Uri Netanel is a composer and a ‘cellist and is active as a musician in Israel and abroad.
Uri Netanel was born in Jerusalem and lives near Tel Aviv, Israel. Uri studied music at the Rubin Academy of Music and Dance in Jerusalem and at the Tel Aviv Academy of Music, graduating with a Master’s degree. Among his teachers were prof. Zvi Avni, prof. Yitzhak Sadai, prof. Leon Schidlovsky (composition) and prof. Shmuel Magen (‘cello). In his catalog of works are songs, chamber music, orchestral and choral music.
Received scholarships by the America-Israel Cultural Foundation.
Participated in the “Speaking Arts” conferences in Jerusalem, which were hosted by the Jerusalem Foundation and the Jerusalem Inter-Cultural Center until 2012 and promoted the Arab-Jewish dialogue in the performing arts.
Two Love songs to lyrics by his grandfather, Gedalyah Marmur, performed by Ayelet Cohen, soprano and the Carmel string quartet, were broadcast in Kol ha Musica, Israel’s classical radio station. His works were performed since 1981 in various places in Israel, among them the Felicia Blumenthal Music Center in Tel Aviv (2016), the Jerusalem Music Center (2015) and Kibbutz Sde Boker (the Sounds in the Desert Festival, in which his Trio for flute, viola and ‘cello “Homage to Arnold Schönberg” was recorded by the acclaimed Meitar Ensemble, 2015, and in which his “Psalm 106” was sung in Hebrew and Arabic by Katerina Ray-Chepelev, Marina Gurevich and Leonid Axelrud, accompanied by the Spectrum string quartet, 2017).

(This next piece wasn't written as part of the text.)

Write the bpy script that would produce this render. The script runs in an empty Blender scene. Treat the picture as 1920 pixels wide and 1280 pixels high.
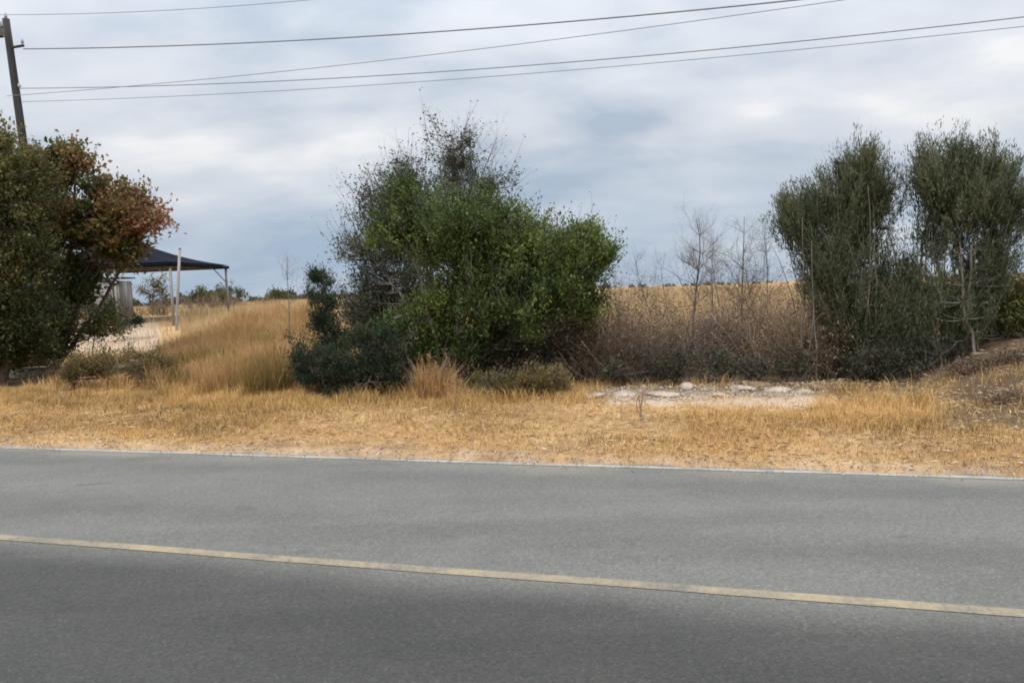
import bpy, math
import numpy as np
from mathutils import Vector, Matrix

# ------------------------------------------------------------------ camera, world, sun, exposure
scene = bpy.context.scene
COL = scene.collection
F = 1387.0                                  # focal length in photograph pixels (1920 wide)
PITCH = math.atan(95.0 / F)                 # looking slightly down
ROLL = math.radians(2.1)
EYE = np.array([0.0, 0.0, 1.75])
_f = np.array([0, math.cos(PITCH), -math.sin(PITCH)])
_r0 = np.array([1.0, 0, 0]); _u0 = np.array([0, math.sin(PITCH), math.cos(PITCH)])
_r = math.cos(ROLL) * _r0 - math.sin(ROLL) * _u0
_u = math.cos(ROLL) * _u0 + math.sin(ROLL) * _r0
cam_data = bpy.data.cameras.new("camera"); cam = bpy.data.objects.new("camera", cam_data); COL.objects.link(cam)
cam.matrix_world = Matrix(((_r[0], _u[0], -_f[0], EYE[0]), (_r[1], _u[1], -_f[1], EYE[1]), (_r[2], _u[2], -_f[2], EYE[2]), (0, 0, 0, 1)))
cam_data.sensor_width = 36.0; cam_data.lens = 36.0 * F / 1920.0
cam_data.clip_start = 0.05; cam_data.clip_end = 3000.0
scene.camera = cam

SUN_EL, SUN_AZ = math.radians(58), math.radians(205)     # azimuth clockwise from +Y: behind the camera, a little left
world = bpy.data.worlds.new("World"); scene.world = world; world.use_nodes = True
def build_world():
    nt = world.node_tree; N = nt.nodes; L = nt.links; N.clear()
    out = N.new('ShaderNodeOutputWorld')
    sky = N.new('ShaderNodeTexSky'); sky.sky_type = 'NISHITA'; sky.sun_disc = False
    sky.sun_elevation = SUN_EL; sky.sun_rotation = SUN_AZ
    bg1 = N.new('ShaderNodeBackground'); bg1.inputs[1].default_value = 0.07
    L.new(sky.outputs[0], bg1.inputs[0])
    tc = N.new('ShaderNodeTexCoord'); sep = N.new('ShaderNodeSeparateXYZ'); L.new(tc.outputs['Generated'], sep.inputs[0])
    def M(op, a, b=None, c=None, clamp=False):
        n = N.new('ShaderNodeMath'); n.operation = op; n.use_clamp = clamp
        for i, v in enumerate((a, b, c)):
            if v is None: continue
            if isinstance(v, (int, float)): n.inputs[i].default_value = v
            else: L.new(v, n.inputs[i])
        return n.outputs[0]
    z = M('MAXIMUM', sep.outputs[2], 0.0)
    den = M('ADD', z, 0.30)
    cx = M('DIVIDE', sep.outputs[0], den); cy = M('DIVIDE', sep.outputs[1], den)
    comb = N.new('ShaderNodeCombineXYZ'); L.new(cx, comb.inputs[0]); L.new(cy, comb.inputs[1])
    def noise(scale, detail, rough, dist, off, sy=1.0):
        mp = N.new('ShaderNodeMapping'); mp.inputs['Location'].default_value = off; mp.inputs['Scale'].default_value = (1, sy, 1)
        L.new(comb.outputs[0], mp.inputs[0])
        n = N.new('ShaderNodeTexNoise'); n.inputs['Scale'].default_value = scale; n.inputs['Detail'].default_value = detail
        n.inputs['Roughness'].default_value = rough; n.inputs['Distortion'].default_value = dist
        L.new(mp.outputs[0], n.inputs['Vector']); return n.outputs['Fac']
    big = noise(1.05, 3, 0.48, 0.2, (41.7, 25.8, 11), 1.5)
    fine = noise(2.6, 6, 0.5, 0.2, (25.8, 41.7, 11), 1.5)
    mixn = M('ADD', M('MULTIPLY', big, 0.6), M('MULTIPLY', fine, 0.4))
    ramp = N.new('ShaderNodeValToRGB'); cr = ramp.color_ramp
    cr.elements[0].position = 0.375; cr.elements[0].color = (0.42, 0.495, 0.59, 1)
    cr.elements[1].position = 0.592; cr.elements[1].color = (0.86, 0.86, 0.855, 1)
    e = cr.elements.new(0.47); e.color = (0.62, 0.66, 0.72, 1)
    e = cr.elements.new(0.55); e.color = (0.74, 0.76, 0.80, 1)
    L.new(mixn, ramp.inputs[0])
    # the low sky is bluer
    low = N.new('ShaderNodeMapRange'); low.inputs[1].default_value = 0.015; low.inputs[2].default_value = 0.19
    low.inputs[3].default_value = 0.72; low.inputs[4].default_value = 0.0; L.new(z, low.inputs[0])
    lowf = M('MULTIPLY', low.outputs[0], M('SUBTRACT', 1.45, mixn), clamp=True)
    mc = N.new('ShaderNodeMix'); mc.data_type = 'RGBA'; L.new(lowf, mc.inputs['Factor'])
    L.new(ramp.outputs[0], mc.inputs[6]); mc.inputs[7].default_value = (0.36, 0.49, 0.66, 1)
    bg2 = N.new('ShaderNodeBackground'); L.new(mc.outputs[2], bg2.inputs[0])
    # overcast: the zenith is brighter than the rim
    L.new(M('ADD', 0.82, M('MULTIPLY', M('POWER', z, 2.0), 2.6)), bg2.inputs[1])
    ms = N.new('ShaderNodeMixShader'); ms.inputs[0].default_value = 0.9
    L.new(bg1.outputs[0], ms.inputs[1]); L.new(bg2.outputs[0], ms.inputs[2]); L.new(ms.outputs[0], out.inputs[0])
build_world()
sd = bpy.data.lights.new("sun", 'SUN'); sd.energy = 1.7; sd.angle = math.radians(14); sd.color = (1.0, 0.955, 0.89)
sun = bpy.data.objects.new("sun", sd); COL.objects.link(sun)
_sdir = Vector((math.sin(SUN_AZ) * math.cos(SUN_EL), math.cos(SUN_AZ) * math.cos(SUN_EL), math.sin(SUN_EL)))
sun.rotation_euler = _sdir.to_track_quat('Z', 'Y').to_euler()
sun.location = (0, -20, 40)
scene.view_settings.view_transform = 'Standard'; scene.view_settings.look = 'None'
scene.view_settings.exposure = 0.28; scene.view_settings.gamma = 1.0
scene.render.engine = 'CYCLES'
scene.cycles.max_bounces = 6; scene.cycles.transparent_max_bounces = 8
scene.cycles.filter_width = 1.8

# ------------------------------------------------------------------ geometry of the place
def ray(px, py):
    return _f + _r * (px - 960.0) / F + _u * (640.0 - py) / F
def W(px, py, Y):
    d = ray(px, py); return EYE + d * (Y / d[1])
def hit0(px, py):
    d = ray(px, py); return EYE + d * (-EYE[2] / d[2])
_a, _b = hit0(60, 832), hit0(1860, 883)
U = (_b - _a)[:2]; U = U / np.linalg.norm(U)             # along the road, to the right
NV = np.array([-U[1], U[0]])                              # away from the camera
V_EDGE = float(np.dot(hit0(960, 857)[:2], NV))
V_MID = float(np.dot(hit0(960, 1082)[:2], NV))
V_NEAR = V_MID - (V_EDGE - V_MID) - 0.5
print("road", U, V_EDGE, V_MID, V_NEAR)

def _hash(ix, iy, seed):
    h = (ix.astype(np.int64) * 374761393 + iy.astype(np.int64) * 668265263 + seed * 974711) & 0x7fffffff
    h = ((h ^ (h >> 13)) * 1274126177) & 0x7fffffff
    return ((h ^ (h >> 16)) & 0xffff) / 65535.0
def vnoise(x, y, seed=0):
    x = np.asarray(x, float); y = np.asarray(y, float)
    ix, iy = np.floor(x), np.floor(y); fx, fy = x - ix, y - iy
    fx = fx * fx * (3 - 2 * fx); fy = fy * fy * (3 - 2 * fy)
    a = _hash(ix, iy, seed); b = _hash(ix + 1, iy, seed); c = _hash(ix, iy + 1, seed); d = _hash(ix + 1, iy + 1, seed)
    return a + (b - a) * fx + (c - a) * fy + (a - b - c + d) * fx * fy
def fbm(x, y, seed=0, oct=3):
    s = 0; amp = 0.5; t = 0
    for k in range(oct):
        s = s + amp * vnoise(np.asarray(x) * 2 ** k, np.asarray(y) * 2 ** k, seed + k * 17); t += amp; amp *= 0.5
    return s / t
def sstep(a, b, x):
    t = np.clip((np.asarray(x, float) - a) / (b - a), 0, 1); return t * t * (3 - 2 * t)
def uv(x, y):
    return np.asarray(x) * U[0] + np.asarray(y) * U[1], np.asarray(x) * NV[0] + np.asarray(y) * NV[1]
def xy(u, v):
    return np.asarray(u) * U[0] + np.asarray(v) * NV[0], np.asarray(u) * U[1] + np.asarray(v) * NV[1]
def ground_z(x, y):
    u, v = uv(x, y)
    off = sstep(V_EDGE - 0.1, V_EDGE + 2.0, v)
    z = -0.03 + 0.055 * sstep(V_EDGE - 0.12, V_EDGE + 0.22, v + (fbm(u * 1.4, v * 0.6, 61, 4) - 0.5) * 0.35)
    z = z + off * ((fbm(u * 0.55, v * 0.55, 3) - 0.45) * 0.22 + (fbm(u * 2.2, v * 2.2, 9) - 0.5) * 0.07 + 0.03)
    rise = 1.12 - 0.30 * sstep(-8, 6, u)
    z = z + rise * sstep(12.5, 27, v) - 0.35 * sstep(45, 140, v)
    z = z + 0.62 * sstep(2.6, 4.8, u) * sstep(8.8, 11.4, v) * sstep(20, 14, v)
    z = z + sstep(20, 60, v) * (fbm(u * 0.05, v * 0.05, 31) - 0.5) * (0.5 + 1.6 * sstep(50, 140, v))
    return z
def gz(x, y): return float(ground_z(x, y))
def base(px, Y):
    """a point on the ground straight below image column px at depth Y"""
    py = 640.0
    for _ in range(12):
        p = W(px, py, Y); z = gz(p[0], p[1])
        py += (p[2] - z) * F / Y
    return np.array([p[0], p[1], z])

# ------------------------------------------------------------------ helpers
class Geo:
    def __init__(self): self.v = []; self.f3 = []; self.f4 = []; self.t3 = []; self.t4 = []; self.n = 0
    def add(self, verts, tris=None, quads=None, tint=0.5):
        verts = np.asarray(verts, float).reshape(-1, 3)
        if tris is not None and len(tris):
            tris = np.asarray(tris, np.int64).reshape(-1, 3); self.f3.append(tris + self.n); self.t3.append(np.broadcast_to(tint, (len(tris),)).astype(float))
        if quads is not None and len(quads):
            quads = np.asarray(quads, np.int64).reshape(-1, 4); self.f4.append(quads + self.n); self.t4.append(np.broadcast_to(tint, (len(quads),)).astype(float))
        self.v.append(verts); self.n += len(verts)
    def build(self, name, mat, parent=None, origin=None, smooth=False):
        v = np.concatenate(self.v)
        if parent is not None: v = v - np.array(parent.location)
        elif origin is not None: v = v - np.asarray(origin)
        f3 = np.concatenate(self.f3) if self.f3 else np.zeros((0, 3), np.int64)
        f4 = np.concatenate(self.f4) if self.f4 else np.zeros((0, 4), np.int64)
        tint = np.concatenate(self.t3 + self.t4)
        me = bpy.data.meshes.new(name)
        me.vertices.add(len(v)); me.vertices.foreach_set('co', v.astype(np.float32).ravel())
        nl = f3.size + f4.size; me.loops.add(nl)
        me.loops.foreach_set('vertex_index', np.concatenate([f3.ravel(), f4.ravel()]).astype(np.int32))
        npoly = len(f3) + len(f4); me.polygons.add(npoly)
        starts = np.concatenate([np.arange(len(f3)) * 3, f3.size + np.arange(len(f4)) * 4]).astype(np.int32)
        me.polygons.foreach_set('loop_start', starts)
        me.update(calc_edges=True)
        at = me.attributes.new('tint', 'FLOAT', 'FACE'); at.data.foreach_set('value', np.clip(tint, 0, 1).astype(np.float32))
        if smooth: me.polygons.foreach_set('use_smooth', np.ones(npoly, bool))
        me.materials.append(mat); me.update()
        o = bpy.data.objects.new(name, me); COL.objects.link(o)
        if parent is not None: o.parent = parent
        elif origin is not None: o.location = origin
        return o

def tag(o, label=None, cat=None, group=None, kind=None):
    for k, val in (('label', label), ('category', cat), ('group', group), ('kind', kind)):
        if val: o[k] = val
    return o
def thing(name, loc, label, cat, group=None):
    o = bpy.data.objects.new(name, None); COL.objects.link(o); o.location = tuple(loc); o.empty_display_size = 0.2
    return tag(o, label, cat, group)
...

Participated in the “Liberty-Otherness-Responsibility” project of the Modalius Ensemble with his work “An African Story” (performed in BeerSheba, Israel, 2016 and recorded in 2018).
Participated in the “New Music on the Bayou” festival in Louisiana, U.S.A, 2017, with his work “Nouri” for flute, guitar and ‘cello and in the 5th World Art Games festival in Belgrade, Serbia, 2019, in which he performed in a concert with Orly Netanel and presented two of his compositions and received a golden medal for his musical activity in the festival.